On tour, the Clash always had an open-door policy backstage. 'You've got to converse with people, especially if you're travelling, because otherwise you're in a bubble,' Simonon says. 'You meet people and they tell you about some place that closed down or the gallery down the road. It's interesting. This situation needs to become like that.'

There are signs that this is happening: on the night of the Paris gig, Albarn chatted for half an hour to a complete stranger. Is he ready to come out of the shadows of Gorillaz and hold court? Fatherhood and a no-nonsense girlfriend have brought him stability and, 'with people like Paul and Tony and Simon around', he feels he can cope with the exposure. 'It's such a lovely band to be in,' he says, 'no egos whatsoever.'

User avatar
Pavlich
Posts: 171
Joined: 30 Apr 2015, 00:15

Re: TGTB&TQ: Telegraph interview 20 January 2007

Post by Pavlich » 12 Nov 2018, 04:56

Yeah this is a great old interview.
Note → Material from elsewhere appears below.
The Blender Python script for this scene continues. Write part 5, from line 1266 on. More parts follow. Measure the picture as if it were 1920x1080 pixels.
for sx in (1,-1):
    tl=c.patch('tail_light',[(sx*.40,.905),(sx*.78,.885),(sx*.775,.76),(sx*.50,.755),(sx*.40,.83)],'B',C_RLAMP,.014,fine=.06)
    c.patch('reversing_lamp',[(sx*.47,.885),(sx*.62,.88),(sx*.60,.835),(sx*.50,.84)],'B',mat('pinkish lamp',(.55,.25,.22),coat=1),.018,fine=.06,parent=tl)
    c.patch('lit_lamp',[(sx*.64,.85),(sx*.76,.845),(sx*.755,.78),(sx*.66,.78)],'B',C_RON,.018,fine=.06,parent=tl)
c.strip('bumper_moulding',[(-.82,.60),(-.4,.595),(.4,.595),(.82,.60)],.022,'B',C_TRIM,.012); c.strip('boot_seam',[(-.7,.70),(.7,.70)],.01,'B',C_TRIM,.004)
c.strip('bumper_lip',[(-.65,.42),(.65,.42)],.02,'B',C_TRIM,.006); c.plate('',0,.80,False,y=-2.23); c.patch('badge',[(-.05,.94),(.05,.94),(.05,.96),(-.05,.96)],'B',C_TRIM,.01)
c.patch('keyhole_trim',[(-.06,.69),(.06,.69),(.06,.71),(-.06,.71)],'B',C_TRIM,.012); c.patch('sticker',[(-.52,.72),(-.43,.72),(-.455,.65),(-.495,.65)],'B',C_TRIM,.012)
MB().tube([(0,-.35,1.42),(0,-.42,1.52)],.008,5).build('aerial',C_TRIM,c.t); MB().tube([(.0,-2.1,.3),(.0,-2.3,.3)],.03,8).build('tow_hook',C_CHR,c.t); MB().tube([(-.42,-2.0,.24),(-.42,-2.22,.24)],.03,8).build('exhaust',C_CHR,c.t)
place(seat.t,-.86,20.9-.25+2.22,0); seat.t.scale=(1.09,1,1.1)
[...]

I made sure to chuck the curry on before I got through it because it's a good read.

Simultaneously made me want to listen to This Is A Low and give The Clash a crack, as well as read about Simonen more and like Damon again. It was definitely lop-sided on those two but there's always going to be the parallels of real Englishness, Londonity, and social observations (and social anger). Made the band itself sound alluring and interesting too.

Also, what's this about?
Not only that, but it is obvious from their on-stage rapport that Simonon genuinely likes Albarn, who has long had a reputation for being difficult, bumptious and a loner – he has been known to spend wild parties at his own house alone in his bedroom, and was once found by himself watching the Brits ceremony on television, this in 1995, when Blur received a life-changing four awards.
Yeah yeah Damon hates interviewers, yeah yeah he's confident. What's this about 'wild parties at his own house alone?' Are we talking a veiled reference to heroin or what? Was he indeed a loner?